The internal classification cleared the way for Helena Odeh, Alex’s eldest daughter, and ADC President Samer Khalaf to speak at Manning’s parole hearings in 2018 and 2020.
In addition to the campaign for justice, a proposed resolution from Rep. Lou Correa (D-Santa Ana) seeks to memorialize Odeh as a matter of record.
On Sept. 30, he introduced HR 695, which expresses “profound sorrow” over Odeh’s death as a victim of domestic terrorism. The measure recounts Odeh as a poet and a lecturer at Coastline College in Orange County, in addition to his ADC activism.
“This is a man [who] was murdered, it would appear, because of his antidiscrimination activities,” Correa said. “This is something that is not tolerated in America.”
Michigan Democratic Rep. Rashida Tlaib, the first Palestinian American woman elected to Congress, cosponsored the resolution.
Correa hopes more of his House colleagues will do the same, not just as an act of remembrance but to renew interest in the investigation. He plans a House floor speech on the matter.
“This is a cold case, and in murder there’s no statute of limitations,” Correa said. “We want to find out what happened. There’s a lot of allegations. It becomes even more critical what the answer is given our concern with domestic terrorism.”

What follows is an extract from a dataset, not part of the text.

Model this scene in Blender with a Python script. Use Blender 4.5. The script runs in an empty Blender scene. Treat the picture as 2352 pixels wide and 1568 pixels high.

More than a decade passed after the bombing before Mooney got another close — and final — look at the case.
In 1996, he accompanied Santa Ana Police Department homicide Det. Ferrell Buckels as they traveled to the FBI’s Los Angeles office for an hourlong meeting.
Alongside Buckels, the lead Santa Ana police investigator, Mooney recalled being seated at a table with FBI agents, New York Police Department officers and a State Department official.
The FBI appeared frustrated with the prospects of prosecution. Earlier on, they apparently had enjoyed some cooperation with Shin Bet, Israel’s internal security service, in the effort to find Green and Fuchs; both were rumored to have lived in Kiryat Arba, an Israeli settlement near the West Bank city of Hebron.
But after the assassination of Israeli Prime Minister Yitzhak Rabin in November 1995 by a right-wing extremist, the working relationship cooled.
At the meeting, the Arab League briefly arose as a possible alternative. According to Mooney, the State Department official intervened with a lecture about the “bigger picture” of international relations.
“That was the end of it,” Mooney said.
The FBI, citing the ongoing 36-year-old investigation, declined to confirm or deny Mooney’s accounts from the scene in 1985 or the 1996 meeting.
The Santa Ana police officers left the FBI office that day feeling as though their time had been wasted.
Buckels “was visibly upset when we were coming back,” Mooney said of the long ride home. “His idea of the law was that the law is the law, regardless of who you are.”
Later that year, Buckels retired from the Santa Ana Police Department. He died in 2017. Nobody on the force is currently assigned to the Odeh case.
Mooney retired as a lieutenant in 2002. He is transparent about the gaps in the case: No witnesses were interviewed, no surveillance footage existed and no fingerprints were found at the scene.
How the bomb made its way to Santa Ana before being planted remains a mystery.
For all the questions left unanswered, one fact remains: Odeh, a husband and father of three daughters, was assassinated, and the investigation languishes — but not, Mooney claims, for a lack of leads.
“It was a very solid case and easy to prosecute,” he said. “I feel really sorry for the family, especially the kids. They were so young. [Odeh] was a good man — a man of peace.”